Yes, ma'am. More in the media thread, but here's some of it:
“He’s not a sociopath. He’s not a psychopath,” Cindy Watts said of her son.
“I asked Chris, ‘If you did not do this, do not confess to something you didn’t do.’ She shut me down. She completely shut me down,” Cindy Watts said, referring to Chris Watts’ defense attorney.
“He said, ‘I’m sorry. I lost — I went into a rage, and I killed her.’ And he said, ‘I am so sorry. I ruined your life; I ruined my life,’ Mrs. Watts said.
“After the fact with the bodies, he said, ‘Dad, I could not put the girls with her after what she did — I could not put her with her,’” Ronnie Watts said.
“And so, instead of putting the girls with her, he decided to put her in oil tanks?” Denver7 asked him.
“I don’t understand. I don’t understand,” Mr. Watts replied.

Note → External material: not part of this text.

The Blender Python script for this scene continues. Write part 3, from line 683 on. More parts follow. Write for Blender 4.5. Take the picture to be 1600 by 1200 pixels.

“If he didn’t kill the children, I want him to face that and let them prove it,” Mr. Watts said.
“There’s a whole lot of unanswered questions about the case. Everything happened too quick there, from a case status to a plea,” Mr. Watts said.
“It has been so overwhelming. And I feel like I have to do something to help my son,” Mrs. Watts said. “I just need to do something. If he’s not going to fight, I’m going to fight for him.”
"It was a very hard relationship," said Cindy Watts, Chris' mother. "It was a very hard relationship (with Shanann) as far as I'm concerned. I couldn't do anything right."
The Wattses said their son changed once he met Shanann.
The Wattses said their son's relationship with Shanann was abusive and they felt she isolated Chris from his family in the time they were together.
Ronnie said he believes the initial thing Chris told police -- that he killed his wife only after finding out she had strangled their daughters.
"It's hard for me to believe that he would hurt them girls no matter what," he said. "The story he told me that night, I believed it: The way he looked at me, the way he was crying, I believed it."